▶ [Aim of the task] Start at the first line of the material below and retype each line through the one containing "mats=('iron_dark', 'iron_dark'), detailed=False)", exactly.

* * * * * * * * *

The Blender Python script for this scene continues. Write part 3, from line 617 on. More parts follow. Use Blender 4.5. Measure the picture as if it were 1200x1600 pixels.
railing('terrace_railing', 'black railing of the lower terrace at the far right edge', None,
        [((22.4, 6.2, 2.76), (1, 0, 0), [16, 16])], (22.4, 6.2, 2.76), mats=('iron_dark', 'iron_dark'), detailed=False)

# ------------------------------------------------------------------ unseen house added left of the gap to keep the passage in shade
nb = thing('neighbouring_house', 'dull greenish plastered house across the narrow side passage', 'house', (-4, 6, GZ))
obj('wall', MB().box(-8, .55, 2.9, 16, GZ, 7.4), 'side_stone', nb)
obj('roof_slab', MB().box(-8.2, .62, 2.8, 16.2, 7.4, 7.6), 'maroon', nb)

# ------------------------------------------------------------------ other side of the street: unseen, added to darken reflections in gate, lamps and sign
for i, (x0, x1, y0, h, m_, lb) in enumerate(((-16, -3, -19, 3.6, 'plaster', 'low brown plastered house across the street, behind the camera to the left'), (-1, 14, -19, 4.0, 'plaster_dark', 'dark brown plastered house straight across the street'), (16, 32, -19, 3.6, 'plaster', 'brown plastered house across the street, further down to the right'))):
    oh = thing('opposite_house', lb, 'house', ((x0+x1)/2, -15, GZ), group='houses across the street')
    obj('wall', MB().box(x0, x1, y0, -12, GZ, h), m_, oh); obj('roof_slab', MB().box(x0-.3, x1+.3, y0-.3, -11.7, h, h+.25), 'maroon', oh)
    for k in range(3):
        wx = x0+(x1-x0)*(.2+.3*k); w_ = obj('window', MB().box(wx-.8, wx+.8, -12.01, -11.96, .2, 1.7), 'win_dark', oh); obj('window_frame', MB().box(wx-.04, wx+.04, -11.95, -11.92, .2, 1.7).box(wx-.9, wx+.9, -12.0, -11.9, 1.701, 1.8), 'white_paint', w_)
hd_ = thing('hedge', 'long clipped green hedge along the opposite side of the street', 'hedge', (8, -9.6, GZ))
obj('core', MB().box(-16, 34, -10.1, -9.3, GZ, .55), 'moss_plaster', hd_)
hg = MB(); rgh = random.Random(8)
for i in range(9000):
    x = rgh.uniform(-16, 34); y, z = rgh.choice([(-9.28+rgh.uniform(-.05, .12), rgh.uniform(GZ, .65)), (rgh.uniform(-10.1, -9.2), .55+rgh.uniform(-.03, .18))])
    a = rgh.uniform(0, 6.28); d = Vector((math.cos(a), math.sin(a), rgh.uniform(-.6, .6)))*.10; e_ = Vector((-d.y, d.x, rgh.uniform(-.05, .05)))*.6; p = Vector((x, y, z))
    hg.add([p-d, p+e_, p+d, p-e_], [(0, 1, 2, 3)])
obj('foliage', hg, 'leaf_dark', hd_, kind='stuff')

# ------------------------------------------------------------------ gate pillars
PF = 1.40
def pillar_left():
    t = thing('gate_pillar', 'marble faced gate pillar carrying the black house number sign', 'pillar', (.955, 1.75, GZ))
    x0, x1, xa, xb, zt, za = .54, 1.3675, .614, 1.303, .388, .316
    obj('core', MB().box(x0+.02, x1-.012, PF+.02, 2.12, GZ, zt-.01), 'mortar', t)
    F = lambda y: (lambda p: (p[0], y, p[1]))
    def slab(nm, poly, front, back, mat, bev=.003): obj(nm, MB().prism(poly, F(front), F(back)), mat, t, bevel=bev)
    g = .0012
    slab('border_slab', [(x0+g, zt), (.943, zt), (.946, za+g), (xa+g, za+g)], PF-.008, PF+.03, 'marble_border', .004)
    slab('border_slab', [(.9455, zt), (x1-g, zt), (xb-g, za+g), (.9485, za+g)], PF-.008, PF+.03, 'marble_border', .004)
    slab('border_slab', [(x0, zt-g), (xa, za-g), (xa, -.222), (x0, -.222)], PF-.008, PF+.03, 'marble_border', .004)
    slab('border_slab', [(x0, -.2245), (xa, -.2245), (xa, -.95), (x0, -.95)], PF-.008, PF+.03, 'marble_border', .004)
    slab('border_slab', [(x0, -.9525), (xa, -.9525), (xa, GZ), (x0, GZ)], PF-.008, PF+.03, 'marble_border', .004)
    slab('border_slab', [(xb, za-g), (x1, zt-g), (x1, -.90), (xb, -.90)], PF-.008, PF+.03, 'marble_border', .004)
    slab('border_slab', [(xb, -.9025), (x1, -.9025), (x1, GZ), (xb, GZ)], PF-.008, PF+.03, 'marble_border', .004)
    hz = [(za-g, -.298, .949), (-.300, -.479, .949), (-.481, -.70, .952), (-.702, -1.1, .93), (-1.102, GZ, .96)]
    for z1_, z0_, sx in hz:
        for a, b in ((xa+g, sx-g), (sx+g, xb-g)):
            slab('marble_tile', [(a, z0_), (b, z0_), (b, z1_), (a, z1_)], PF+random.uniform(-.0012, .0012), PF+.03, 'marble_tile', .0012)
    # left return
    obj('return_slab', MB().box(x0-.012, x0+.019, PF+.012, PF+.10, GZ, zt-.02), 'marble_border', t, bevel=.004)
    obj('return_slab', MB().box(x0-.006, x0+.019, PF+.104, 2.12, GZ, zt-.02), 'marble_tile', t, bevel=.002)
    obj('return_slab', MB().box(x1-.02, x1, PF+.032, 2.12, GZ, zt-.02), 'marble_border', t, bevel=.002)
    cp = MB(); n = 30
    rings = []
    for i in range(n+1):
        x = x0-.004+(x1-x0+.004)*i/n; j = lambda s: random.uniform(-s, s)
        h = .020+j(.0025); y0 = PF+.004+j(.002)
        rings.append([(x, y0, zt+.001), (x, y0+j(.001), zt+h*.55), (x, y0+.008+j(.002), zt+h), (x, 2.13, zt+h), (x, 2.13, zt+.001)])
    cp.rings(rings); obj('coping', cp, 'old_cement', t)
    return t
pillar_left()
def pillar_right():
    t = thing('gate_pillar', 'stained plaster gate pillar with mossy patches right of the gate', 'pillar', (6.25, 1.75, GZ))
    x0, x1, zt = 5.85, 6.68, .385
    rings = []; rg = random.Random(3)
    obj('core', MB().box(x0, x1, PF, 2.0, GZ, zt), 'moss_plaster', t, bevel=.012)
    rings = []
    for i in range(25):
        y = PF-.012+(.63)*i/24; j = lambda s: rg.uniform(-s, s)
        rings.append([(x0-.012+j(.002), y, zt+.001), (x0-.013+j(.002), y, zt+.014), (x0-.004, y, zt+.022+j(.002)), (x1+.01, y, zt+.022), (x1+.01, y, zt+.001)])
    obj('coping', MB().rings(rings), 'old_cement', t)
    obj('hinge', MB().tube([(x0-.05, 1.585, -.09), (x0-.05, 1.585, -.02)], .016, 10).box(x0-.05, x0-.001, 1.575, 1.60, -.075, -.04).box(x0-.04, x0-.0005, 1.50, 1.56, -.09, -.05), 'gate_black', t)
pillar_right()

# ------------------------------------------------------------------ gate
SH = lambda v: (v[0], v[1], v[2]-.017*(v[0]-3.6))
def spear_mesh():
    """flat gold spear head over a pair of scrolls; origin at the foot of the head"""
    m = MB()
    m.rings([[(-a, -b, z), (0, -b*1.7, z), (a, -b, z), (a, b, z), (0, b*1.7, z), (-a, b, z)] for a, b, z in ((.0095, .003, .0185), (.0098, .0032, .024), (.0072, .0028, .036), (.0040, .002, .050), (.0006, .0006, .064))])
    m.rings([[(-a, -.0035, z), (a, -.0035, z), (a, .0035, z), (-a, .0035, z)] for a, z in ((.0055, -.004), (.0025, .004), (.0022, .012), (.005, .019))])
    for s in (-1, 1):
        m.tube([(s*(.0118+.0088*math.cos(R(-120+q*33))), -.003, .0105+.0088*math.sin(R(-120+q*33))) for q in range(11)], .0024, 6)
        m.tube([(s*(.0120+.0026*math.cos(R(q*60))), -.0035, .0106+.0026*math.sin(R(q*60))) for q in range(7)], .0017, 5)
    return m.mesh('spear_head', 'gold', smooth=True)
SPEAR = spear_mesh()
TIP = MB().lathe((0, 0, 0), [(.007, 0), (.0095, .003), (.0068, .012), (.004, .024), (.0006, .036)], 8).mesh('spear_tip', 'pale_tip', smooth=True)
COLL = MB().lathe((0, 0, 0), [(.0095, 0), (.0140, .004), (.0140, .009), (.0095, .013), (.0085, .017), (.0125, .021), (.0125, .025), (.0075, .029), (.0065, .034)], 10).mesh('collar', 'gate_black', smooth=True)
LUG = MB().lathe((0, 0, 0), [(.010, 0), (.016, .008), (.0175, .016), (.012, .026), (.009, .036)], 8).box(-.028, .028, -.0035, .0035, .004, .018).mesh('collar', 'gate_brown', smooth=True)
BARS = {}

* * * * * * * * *

▶ [Written solution]
The Blender Python script for this scene continues. Write part 3, from line 617 on. More parts follow. Use Blender 4.5. Measure the picture as if it were 1200x1600 pixels.
railing('terrace_railing', 'black railing of the lower terrace at the far right edge', None,
        [((22.4, 6.2, 2.76), (1, 0, 0), [16, 16])], (22.4, 6.2, 2.76), mats=('iron_dark', 'iron_dark'), detailed=False)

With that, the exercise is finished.